The Watts Rebellion of 1965 occurred when angry residents of the Los Angeles community heard that cops had beaten up an African American mother and her two sons after a traffic stop. Twenty-five years later Miami went up in flames when a police officer fatally shot a black man causing his motorcycle to crash killing his passenger, another young Black man. Now, almost like clockwork we have another city burning because a young Black man died at the hands of the police. Yet bad parenting and the dead victim's own culpability seem to always be the culprit instead of America facing the truth: police need to stop killing Black people.

I knew things were gonna get bad when Nancy Reagan first appeared as the face of the "War on Drugs". Clad in James Galanos, as fabulous as she was, a rich white woman, the wife of a president, speaking to inner city youth could only mean one thing: TROUBLE. And that's what we got. The War on Drugs has been a mother fucker to poor Black people. Starting with Reagan-Bush then Clinton, this one law enforcement effort has put more Black men in prison than were enslaved 100 years ago. Bill Clinton, who is affectionately called our "first Black president", should actually be labeled a sell out. His administration paved the way for draconian drug sentencing laws that decimated entire communities.

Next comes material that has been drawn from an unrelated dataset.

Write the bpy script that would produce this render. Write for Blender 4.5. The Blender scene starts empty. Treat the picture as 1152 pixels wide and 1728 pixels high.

The War on Drugs was never really a war on drugs. Granted during the height of the crack epidemic in the late 80s and early 90s many people both Black and white felt the need to stamp down on skyrocketing violence. But the War of Drugs was a political tactic. It was used famously by politicians like Rudy "the Ghoul" Giuliani in his mayoral race of 1993 and by high profile police officials like Daryl Gates in Los Angeles. The War on Drugs was coded in such a way that it made white suburbanites feel safe to come into cities like Philadelphia or Detroit, because they knew cops wouldn't let roving Black and Latino thugs attack them on their way to the opera or a hockey game. At that time nobody cared that brown kids who could have been saved with sensible laws--yes Donna Shalala was right--were being ensnared and locked up for decades for low level drug possession. Around this same time cities  like New York came up with programs like "Broken Windows" pioneered by commissioner Bill Bratton, which made it permissible for police to go into neighborhoods and harass/ arrest thousands of young Black men for no other reason except them being on the street.

The War on Drugs was never really about drugs. If it were there wouldn't be disparity in drug arrests. There have been study after study showing that Black people and white people use drugs at the same rate. Yet in some communities like Baltimore Black men are arrested for drug possession at a rate of 100 times higher than their white counterparts. When FOX commentators kept asking "Where are the fathers?" last Monday night I kept screaming "They're in prison you assholes!"

I experienced this siege first hand. When I first moved to New York in 1991 the city was a boiling caldera of drug violence. That year more people were murdered than any other single year in NYC history. For many residents violence from both neighbors and police were a daily occurrence. Something had to be done. So the great prosecutorial savior Rudy Giuliani went into action.

It was the summer of 1995 and I was paying a visit to a friend who lived in the Washington Heights section of upper Manhattan. A predominately Latino, poor community it sat at the foot of the George Washington Bridge. It was hot so we went outside to get a sweet cool treat from a Dominican Icy cart. We noticed a police paddy-wagon and curiosity made us stop and watch. The NYPD had set up a sting operation. White suburbanites would cross the bridge from New Jersey, buy drugs on the streets of Washington Heights then hop back on the bridge and return to New Jersey. But instead of arresting the white folk the cops would only grab the Black and Latino kids. We stood there for about 3 hours sipping on cocofressa and watching in horror as white men and women driving BMWs and Mercedes with Jersey plates pull off and return to their lives in Fort Lee or Paramus or Hacekensack and all points west, with no one ever knowing of their addiction or lawlessness. Yet these young men of color were scooped up and taken away, their lives destroyed in an instant. Just so some politician can claim he's tough on crime. That he rid the streets of thugs.

Last Monday night I thought about those young men I saw go into that police van twenty years ago. They put so many in there is seemed infinite. An unlucky TARDIS. One minute of bad judgement on 179th Street and Broadway, a lifetime in Ossining or Attica. I often wonder what happened to them? Nobody ever seems to know. They are the vanished. Just like Freddie Gray. Nobody seems to know anything. Freddie Gray went into one of those vans alive and came out so broken he died a week later. We don't know what happened to Freddie Gray but according to the news his mother was sorry, his father was absent, he had a switchblade and he was walking the streets of Baltimore looking at cops in their eyes. None of those things are capital crimes unless you are a Black person. So we sit and look at Baltimore burn. And wonder how we got here.